Start MATERIAL SHOWN

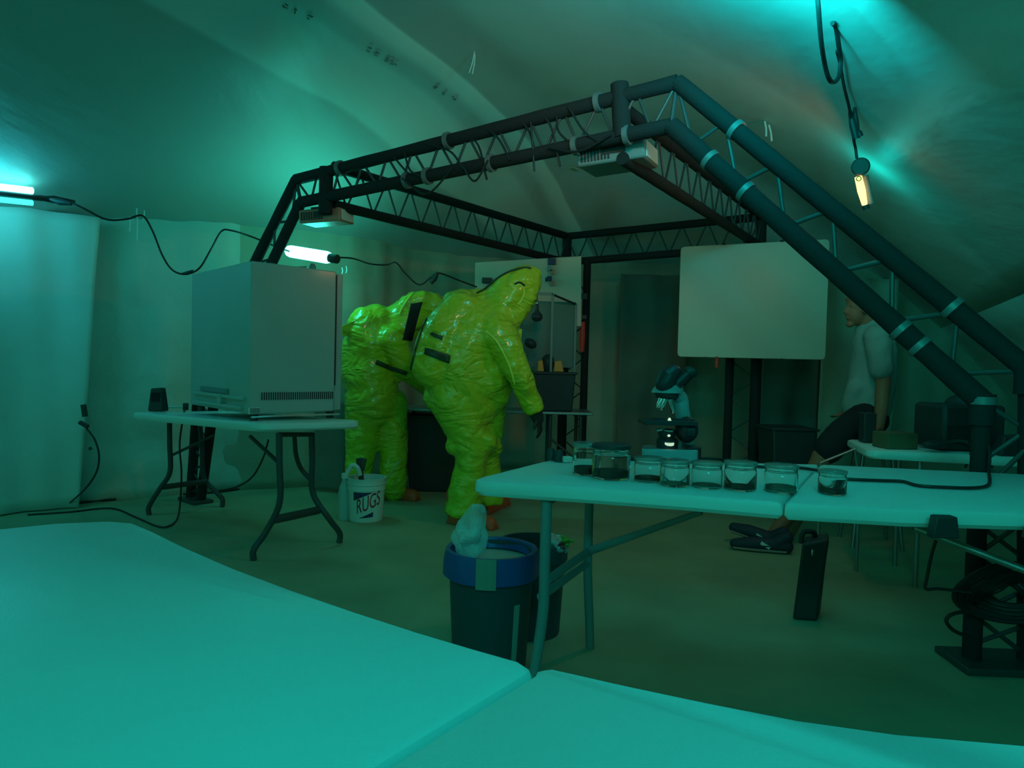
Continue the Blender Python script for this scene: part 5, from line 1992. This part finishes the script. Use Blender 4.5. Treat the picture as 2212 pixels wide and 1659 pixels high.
body_obj('hair', hair, M_HAIR, pc_, .008, 3, ())
for s in (-1, 1):
    MB().ell(C_(1840, 660, s * .034), (2.4 * kc, .008, 2.0 * kc)).build('eye', mat('eye_grey', (.2, .2, .18), .5), pc_)
    MB().ell(C_(1838.4, 660, s * .034), (1.4 * kc, .004, 1.4 * kc)).build('pupil', M_BLACK, pc_)
for n_, (toe, heel, lift) in enumerate((((1578, 1158), (1690, 1186), .0), ((1606, 1176), (1698, 1196), 0))):
    t_ = on_z(toe[0], toe[1] + 12, 0)
    h_ = on_z(heel[0], heel[1], 0)
    d_ = (t_ - h_).normalized() * .30
    tl_ = .0

    def shoe(mb):
        up_ = .05 if n_ == 0 else .0
        pts = [h_ + Vector((0, 0, .045)), h_ + d_ * .35 + Vector((0, 0, .045 + up_ * .3)), h_ + d_ * .7 + Vector((0, 0, .042 + up_ * .8)), h_ + d_ + Vector((0, 0, .036 + up_ * 1.2))]
        mb.limb(pts, [.043, .046, .046, .033], 18)
        mb.limb([h_ + Vector((.0, 0, .10)), h_ + d_ * .2 + Vector((0, 0, .06))], [.042, .045], 16)

    o = body_obj('running_shoe', shoe, mat('shoe_dark', (.02, .03, .05), .6), pc_, .006, 2, ())
    pts = [h_ + Vector((0, 0, .016)), h_ + d_ * .35 + Vector((0, 0, .016 + (.015 if n_ == 0 else 0))), h_ + d_ * .7 + Vector((0, 0, .016 + (.04 if n_ == 0 else 0))), h_ + d_ * 1.05 + Vector((0, 0, .016 + (.06 if n_ == 0 else 0)))]
    MB().tube(pts, [.040, .044, .045, .032], 14, flat=.36).build('shoe_sole', mat('shoe_sole', (.30, .26, .22), .6), o)
    nr_ = Vector((d_.y, -d_.x, 0)).normalized()
    if nr_.y > 0:
        nr_ = -nr_
    MB().box(h_ + d_ * .42 + nr_ * .042 + Vector((0, 0, .05 + (.015 if n_ == 0 else 0))), (.06, .006, .02), (0, -.5, math.atan2(d_.y, d_.x))).build('shoe_flash', M_WHITE, o)

# stool under him
root = thing('metal_stool', 'metal-legged stool the man in the grey t-shirt sits on', 'stool', (C_(1880, 1000).x, DC, 0))
sz_ = C_(1880, 938).z
sc_ = C_(1888, 940)
MB().lathe([(0, sz_ - .03), (.17, sz_ - .03), (.18, sz_ - .01), (.17, sz_), (0, sz_)], (sc_.x, DC, 0), 28).build('seat', M_BLACK, root)
for k in range(4):
    a = k * math.pi / 2 + .6
    MB().tube([(sc_.x + .11 * math.cos(a), DC + .11 * math.sin(a), sz_ - .03), (sc_.x + .21 * math.cos(a), DC + .21 * math.sin(a), 0)], .012, 10).build('leg', M_STEEL, root)
MB().lathe([(.165, .25), (.175, .25), (.175, .262), (.165, .262), (.165, .25)], (sc_.x, DC, 0), 28).build('foot_ring', M_STEEL, root)
# crossed folding chair frame in front of him
root = thing('chair_frame', 'thin silver frame leaning beside the seated man, behind the jar table', 'frame', C_(1810, 1000, -.4))
MB().tube([at(1772, 1030, 3.9), at(1772, 1000, 3.9), at(1846, 970, 3.9), at(1852, 1010, 3.9), at(1856, 1060, 3.9)], .010, 10).build('frame_rail', M_STEEL, root)
for x, y in ((1772, 1030), (1856, 1060)):
    a = at(x, y, 3.9)
    MB().tube([a, (a.x, a.y, 0)], .010, 10).build('leg', M_STEEL, root)

# ------------------------------------------------------------------ printed marks on the ceiling sheets
M_PRINT = mat('print_ink', (.26, .18, .15), .7)


def ceil_hit(x, y):
    d = ray(x, y)
    t = .5
    while t < 12:
        p = CAMO + d * t
        if p.z >= ceil_z(p.x, p.y) - .012:
            return p
        t += .01
    return p


marks = [(617, 10), (640, 22), (670, 36), (798, 105), (815, 116), (837, 127), (850, 134), (942, 188), (960, 199), (978, 210)]
mkroot = None
for gi, grp in enumerate((marks[:3], marks[3:7], marks[7:])):
    p0 = ceil_hit(*grp[0])
    root = thing('ink_stamp', ('faint stamped ink marks on the ceiling sheet near the top edge', 'faint stamped ink marks in the middle of the ceiling sheet',
                               'reddish stamped ink marks on the ceiling sheet just above the truss')[gi], 'print', p0)
    for (x, y) in grp:
        for k in range(3):
            p = ceil_hit(x + rng.uniform(-5, 5), y + rng.uniform(-4, 4))
            MB().box(p + Vector((0, 0, -.004)), (.02 + .015 * rng.random(), .009, .002), (0, 0, .9 + rng.random())).build('ink_mark', M_PRINT, root)
p = ceil_hit(1239, 362)
tag(MB().box(p + Vector((0, 0, -.01)), (.05, .12, .012), (.2, .2, .3)).build('tape_patch', mat('masking_tape', (.5, .42, .22), .6), loc=p), 'tan tape patch on the ceiling left of the near projector', 'tape')
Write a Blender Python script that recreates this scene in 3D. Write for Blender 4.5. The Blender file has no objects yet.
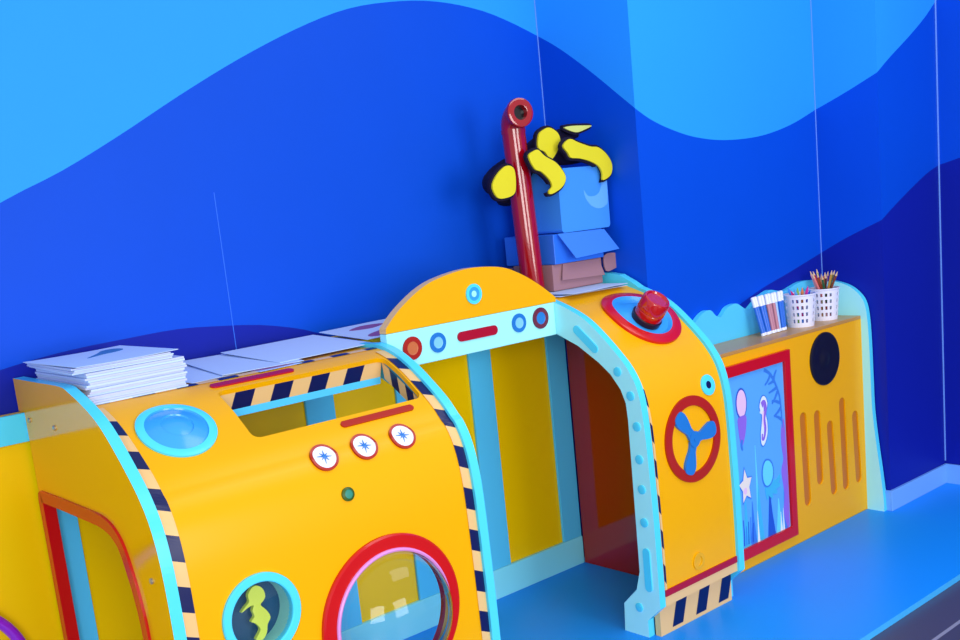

End MATERIAL SHOWN

PROBLEM DESCRIPTION - Write every entry out again exactly, dropping the pictures.

RESULT -
Continue the Blender Python script for this scene: part 5, from line 1992. This part finishes the script. Use Blender 4.5. Treat the picture as 2212 pixels wide and 1659 pixels high.
body_obj('hair', hair, M_HAIR, pc_, .008, 3, ())
for s in (-1, 1):
    MB().ell(C_(1840, 660, s * .034), (2.4 * kc, .008, 2.0 * kc)).build('eye', mat('eye_grey', (.2, .2, .18), .5), pc_)
    MB().ell(C_(1838.4, 660, s * .034), (1.4 * kc, .004, 1.4 * kc)).build('pupil', M_BLACK, pc_)
for n_, (toe, heel, lift) in enumerate((((1578, 1158), (1690, 1186), .0), ((1606, 1176), (1698, 1196), 0))):
    t_ = on_z(toe[0], toe[1] + 12, 0)
    h_ = on_z(heel[0], heel[1], 0)
    d_ = (t_ - h_).normalized() * .30
    tl_ = .0

    def shoe(mb):
        up_ = .05 if n_ == 0 else .0
        pts = [h_ + Vector((0, 0, .045)), h_ + d_ * .35 + Vector((0, 0, .045 + up_ * .3)), h_ + d_ * .7 + Vector((0, 0, .042 + up_ * .8)), h_ + d_ + Vector((0, 0, .036 + up_ * 1.2))]
        mb.limb(pts, [.043, .046, .046, .033], 18)
        mb.limb([h_ + Vector((.0, 0, .10)), h_ + d_ * .2 + Vector((0, 0, .06))], [.042, .045], 16)

    o = body_obj('running_shoe', shoe, mat('shoe_dark', (.02, .03, .05), .6), pc_, .006, 2, ())
    pts = [h_ + Vector((0, 0, .016)), h_ + d_ * .35 + Vector((0, 0, .016 + (.015 if n_ == 0 else 0))), h_ + d_ * .7 + Vector((0, 0, .016 + (.04 if n_ == 0 else 0))), h_ + d_ * 1.05 + Vector((0, 0, .016 + (.06 if n_ == 0 else 0)))]
    MB().tube(pts, [.040, .044, .045, .032], 14, flat=.36).build('shoe_sole', mat('shoe_sole', (.30, .26, .22), .6), o)
    nr_ = Vector((d_.y, -d_.x, 0)).normalized()
    if nr_.y > 0:
        nr_ = -nr_
    MB().box(h_ + d_ * .42 + nr_ * .042 + Vector((0, 0, .05 + (.015 if n_ == 0 else 0))), (.06, .006, .02), (0, -.5, math.atan2(d_.y, d_.x))).build('shoe_flash', M_WHITE, o)

# stool under him
root = thing('metal_stool', 'metal-legged stool the man in the grey t-shirt sits on', 'stool', (C_(1880, 1000).x, DC, 0))
sz_ = C_(1880, 938).z
sc_ = C_(1888, 940)
MB().lathe([(0, sz_ - .03), (.17, sz_ - .03), (.18, sz_ - .01), (.17, sz_), (0, sz_)], (sc_.x, DC, 0), 28).build('seat', M_BLACK, root)
for k in range(4):
    a = k * math.pi / 2 + .6
    MB().tube([(sc_.x + .11 * math.cos(a), DC + .11 * math.sin(a), sz_ - .03), (sc_.x + .21 * math.cos(a), DC + .21 * math.sin(a), 0)], .012, 10).build('leg', M_STEEL, root)
MB().lathe([(.165, .25), (.175, .25), (.175, .262), (.165, .262), (.165, .25)], (sc_.x, DC, 0), 28).build('foot_ring', M_STEEL, root)
# crossed folding chair frame in front of him
root = thing('chair_frame', 'thin silver frame leaning beside the seated man, behind the jar table', 'frame', C_(1810, 1000, -.4))
MB().tube([at(1772, 1030, 3.9), at(1772, 1000, 3.9), at(1846, 970, 3.9), at(1852, 1010, 3.9), at(1856, 1060, 3.9)], .010, 10).build('frame_rail', M_STEEL, root)
for x, y in ((1772, 1030), (1856, 1060)):
    a = at(x, y, 3.9)
    MB().tube([a, (a.x, a.y, 0)], .010, 10).build('leg', M_STEEL, root)

# ------------------------------------------------------------------ printed marks on the ceiling sheets
M_PRINT = mat('print_ink', (.26, .18, .15), .7)


def ceil_hit(x, y):
    d = ray(x, y)
    t = .5
    while t < 12:
        p = CAMO + d * t
        if p.z >= ceil_z(p.x, p.y) - .012:
            return p
        t += .01
    return p


marks = [(617, 10), (640, 22), (670, 36), (798, 105), (815, 116), (837, 127), (850, 134), (942, 188), (960, 199), (978, 210)]
mkroot = None
for gi, grp in enumerate((marks[:3], marks[3:7], marks[7:])):
    p0 = ceil_hit(*grp[0])
    root = thing('ink_stamp', ('faint stamped ink marks on the ceiling sheet near the top edge', 'faint stamped ink marks in the middle of the ceiling sheet',
                               'reddish stamped ink marks on the ceiling sheet just above the truss')[gi], 'print', p0)
    for (x, y) in grp:
        for k in range(3):
            p = ceil_hit(x + rng.uniform(-5, 5), y + rng.uniform(-4, 4))
            MB().box(p + Vector((0, 0, -.004)), (.02 + .015 * rng.random(), .009, .002), (0, 0, .9 + rng.random())).build('ink_mark', M_PRINT, root)
p = ceil_hit(1239, 362)
tag(MB().box(p + Vector((0, 0, -.01)), (.05, .12, .012), (.2, .2, .3)).build('tape_patch', mat('masking_tape', (.5, .42, .22), .6), loc=p), 'tan tape patch on the ceiling left of the near projector', 'tape')
Write a Blender Python script that recreates this scene in 3D. Write for Blender 4.5. The Blender file has no objects yet.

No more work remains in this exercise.